El segundo eje es el sistema nacional de responsabilidades administrativas. Se generó al darle competencia al Congreso de la Unión para establecer los supuestos de responsabilidad, las penas y los procedimientos para sancionar administrativamente a los servidores públicos de todo el país y a los particulares vinculados con tales faltas. Se quiso estandarizar la legislación sancionadora, evitando las determinaciones diferenciadas propias de todo sistema federal. Sin embargo, la aplicación de los supuestos legales seguirá siendo de las correspondientes autoridades federales o locales.
En los dos ejes de la reforma hay debilidades. En el primero, lo son de carácter institucional. Es difícil suponer que el enorme problema existente pueda ser corregido por la mera coordinación de instancias con competencias propias y bien diferenciadas.
Es también poco probable que el órgano previsto para llevar a cabo la coordinación logre resultados efectivos, pues su operación no es permanente, tiene escasas atribuciones y su integración no es funcional. Ya apunté que sus miembros no están dedicados por completo a las tareas, y las funciones primordiales de algunos de ellos no tienen que ver con el combate a la corrupción, además de que no hay representación alguna de los diversos niveles de gobierno que se supone habrán de estar involucrados.

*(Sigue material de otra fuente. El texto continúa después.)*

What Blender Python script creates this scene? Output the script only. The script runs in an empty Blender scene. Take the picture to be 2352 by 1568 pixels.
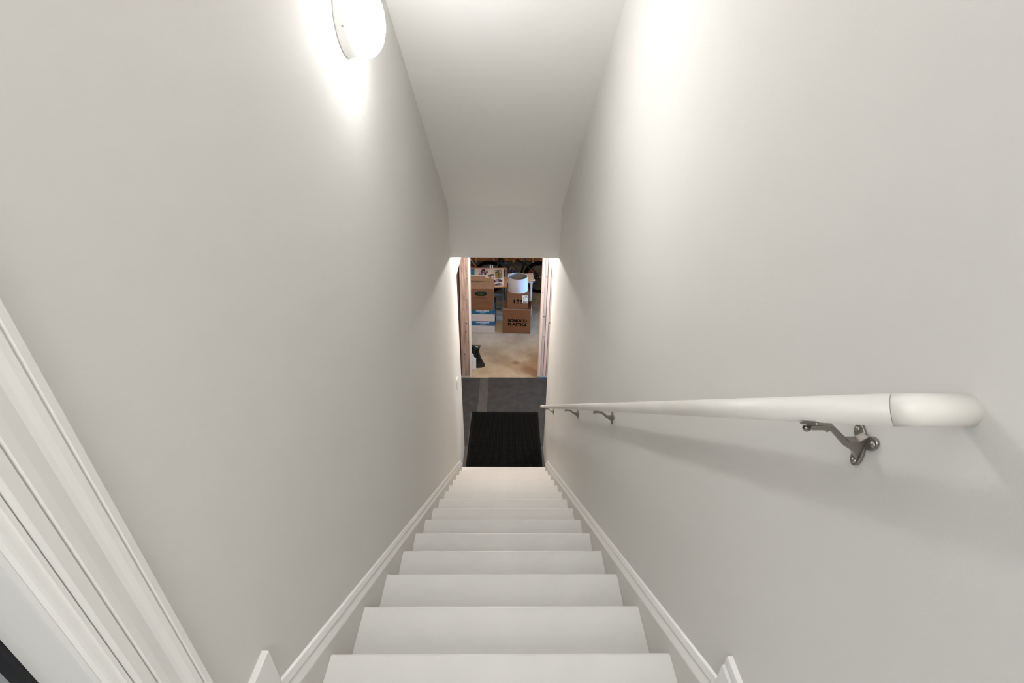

Así, las bases institucionales del sistema nacional son endebles. Los problemas del segundo eje parten de un mal diagnóstico.
Se aceptó la extendida generalización de que, al ser la corrupción un fenómeno exclusivo de los funcionarios públicos, todo se reduce a combatir a los corrompidos, sin atender a los corruptores, es decir, a quienes corrompen. Por adoptar esa perspectiva, el combate a la corrupción quedó comprendido en los estrechos límites de la responsabilidad administrativa, consiguiendo que uno de los participantes en el juego difícilmente quede sujeto a reglas y sanciones. Los alcances del sistema de responsabilidades administrativas contra la corrupción son parciales, debiendo hacerse mucho en la legislación para extenderlos y hacerlos eficaces.